Recently, my other daughter kept a friend’s dog with us for a week to prep it for work with children in a feature film in Montana. It came with a huge portable kennel, a comfortable collar and a long, lightweight chain. We placed the kennel just inside the playroom, leaving the door open, the coolest spot available. The chain was long enough to allow the dog to go out on the deck, get a drink of water, and even climb up on the chaise for a snooze. Posh digs, I’d say, but illegal under SB 1578.

Rescued dogs are often confirmed escapees and we’ve had our share. We have a half-acre yard in front of the house with shade trees, water, a cool place to hang. But the Border collie jumps easily over the five-foot chain link fence and the pointer digs underneath the gates. An insurmountable problem if occasional tethering were banned.

Last year, my son agreed to keep three cattle dogs for his friend who was moving. We had no room for them in the fenced yards or two small kennels at the ranch house. So the dogs were put on long chains in a large grove of cottonwood trees near the barn. They could see everything but they were safe and not in conflict with our dogs. It would be a shame if some idiotic law criminalized my son for helping out his friend, who came to play with the dogs every weekend until he found a new home.

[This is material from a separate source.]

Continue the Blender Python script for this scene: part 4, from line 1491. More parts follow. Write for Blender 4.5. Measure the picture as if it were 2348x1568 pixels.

During my years training horses, we raised Queensland heelers, cattle dogs that were easy to train but difficult to keep from heeling every animal that moved. It’s a breed thing, like the Border collie that herds chickens and cats. It was their nature to race around the arena chasing the horses’ feet; a hazard to dog, horse and rider. So the puppies were tied in an elevated booth (the doggie skybox) at the end of the ring where they could watch the horses without fixating on their moving feet. A strategy that kept the dogs from developing a dangerous habit would have, under Lowenthal’s bill, landed me in jail.

If this bill does pass the Legislature, I hope the governor will have the good sense to veto it. In this love-me-love-my-dog world, it’s wise to be a considerate neighbor by controlling your animals and, at the same time, keeping them safe and happy. If this requires some tethering, then so be it. Let’s not criminalize what is basically humane behavior.